Beginning with the first line of the data below, reproduce every line unchanged, ending with the line that holds "import numpy as np".

Collected data
+++

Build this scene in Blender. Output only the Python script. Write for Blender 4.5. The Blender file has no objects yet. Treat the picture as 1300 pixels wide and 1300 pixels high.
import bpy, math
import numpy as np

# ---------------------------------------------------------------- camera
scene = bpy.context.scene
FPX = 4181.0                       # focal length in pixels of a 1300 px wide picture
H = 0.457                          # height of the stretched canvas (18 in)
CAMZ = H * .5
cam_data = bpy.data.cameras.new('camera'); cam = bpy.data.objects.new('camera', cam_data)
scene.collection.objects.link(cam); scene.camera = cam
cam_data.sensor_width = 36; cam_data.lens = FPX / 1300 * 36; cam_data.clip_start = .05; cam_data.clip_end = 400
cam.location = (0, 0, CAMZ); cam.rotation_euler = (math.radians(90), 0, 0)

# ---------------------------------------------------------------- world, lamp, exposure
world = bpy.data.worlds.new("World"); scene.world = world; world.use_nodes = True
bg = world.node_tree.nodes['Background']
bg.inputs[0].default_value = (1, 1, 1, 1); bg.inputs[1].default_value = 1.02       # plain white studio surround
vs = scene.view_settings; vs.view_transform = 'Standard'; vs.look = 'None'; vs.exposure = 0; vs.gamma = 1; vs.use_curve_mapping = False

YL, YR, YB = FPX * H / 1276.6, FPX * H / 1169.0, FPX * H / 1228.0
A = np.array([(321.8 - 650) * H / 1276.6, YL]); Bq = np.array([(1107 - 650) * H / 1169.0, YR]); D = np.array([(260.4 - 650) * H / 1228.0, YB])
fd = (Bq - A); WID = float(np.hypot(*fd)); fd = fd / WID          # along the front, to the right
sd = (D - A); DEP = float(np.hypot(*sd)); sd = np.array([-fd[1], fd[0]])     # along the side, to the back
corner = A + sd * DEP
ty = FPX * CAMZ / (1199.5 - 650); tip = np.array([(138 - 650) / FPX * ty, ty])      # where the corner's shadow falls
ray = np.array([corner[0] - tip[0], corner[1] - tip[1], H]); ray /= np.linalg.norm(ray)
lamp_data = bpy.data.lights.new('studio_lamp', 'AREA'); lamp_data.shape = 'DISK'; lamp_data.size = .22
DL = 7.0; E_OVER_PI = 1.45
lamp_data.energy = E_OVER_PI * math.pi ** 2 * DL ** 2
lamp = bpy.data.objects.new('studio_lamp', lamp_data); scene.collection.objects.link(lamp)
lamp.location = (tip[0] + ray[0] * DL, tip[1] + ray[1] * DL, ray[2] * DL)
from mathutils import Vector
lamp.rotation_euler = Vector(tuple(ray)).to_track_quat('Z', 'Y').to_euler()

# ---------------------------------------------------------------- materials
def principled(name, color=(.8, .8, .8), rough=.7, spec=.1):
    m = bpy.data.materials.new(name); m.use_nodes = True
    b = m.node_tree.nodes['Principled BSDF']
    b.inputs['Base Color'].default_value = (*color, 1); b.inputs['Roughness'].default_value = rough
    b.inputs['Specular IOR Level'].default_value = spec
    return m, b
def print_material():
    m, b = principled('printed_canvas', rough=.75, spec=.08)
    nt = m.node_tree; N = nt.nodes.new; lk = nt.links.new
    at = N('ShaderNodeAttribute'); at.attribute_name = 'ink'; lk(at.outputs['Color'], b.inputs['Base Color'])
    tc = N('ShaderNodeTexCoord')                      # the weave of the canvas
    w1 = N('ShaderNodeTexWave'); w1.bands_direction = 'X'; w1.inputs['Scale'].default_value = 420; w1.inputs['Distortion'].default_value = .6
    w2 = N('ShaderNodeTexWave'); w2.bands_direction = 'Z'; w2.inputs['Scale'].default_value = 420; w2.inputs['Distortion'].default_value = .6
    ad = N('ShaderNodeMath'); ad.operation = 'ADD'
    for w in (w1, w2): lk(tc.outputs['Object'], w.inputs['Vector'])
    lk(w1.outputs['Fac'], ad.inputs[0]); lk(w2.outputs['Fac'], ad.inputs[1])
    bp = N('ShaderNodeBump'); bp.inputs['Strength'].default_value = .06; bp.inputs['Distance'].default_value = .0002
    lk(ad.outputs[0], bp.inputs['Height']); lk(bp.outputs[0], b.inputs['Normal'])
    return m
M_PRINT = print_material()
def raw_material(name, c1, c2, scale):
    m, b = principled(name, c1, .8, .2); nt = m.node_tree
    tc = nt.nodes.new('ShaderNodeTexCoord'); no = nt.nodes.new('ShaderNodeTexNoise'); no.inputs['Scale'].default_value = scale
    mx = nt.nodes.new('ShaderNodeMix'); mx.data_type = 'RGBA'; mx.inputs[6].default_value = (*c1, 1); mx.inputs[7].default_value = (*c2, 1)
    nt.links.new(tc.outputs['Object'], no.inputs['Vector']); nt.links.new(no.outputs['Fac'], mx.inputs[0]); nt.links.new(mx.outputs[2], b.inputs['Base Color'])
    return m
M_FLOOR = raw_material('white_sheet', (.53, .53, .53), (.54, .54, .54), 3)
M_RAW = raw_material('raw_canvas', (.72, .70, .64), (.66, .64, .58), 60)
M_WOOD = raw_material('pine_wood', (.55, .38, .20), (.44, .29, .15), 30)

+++

Exercise result
Build this scene in Blender. Output only the Python script. Write for Blender 4.5. The Blender file has no objects yet. Treat the picture as 1300 pixels wide and 1300 pixels high.
import bpy, math
import numpy as np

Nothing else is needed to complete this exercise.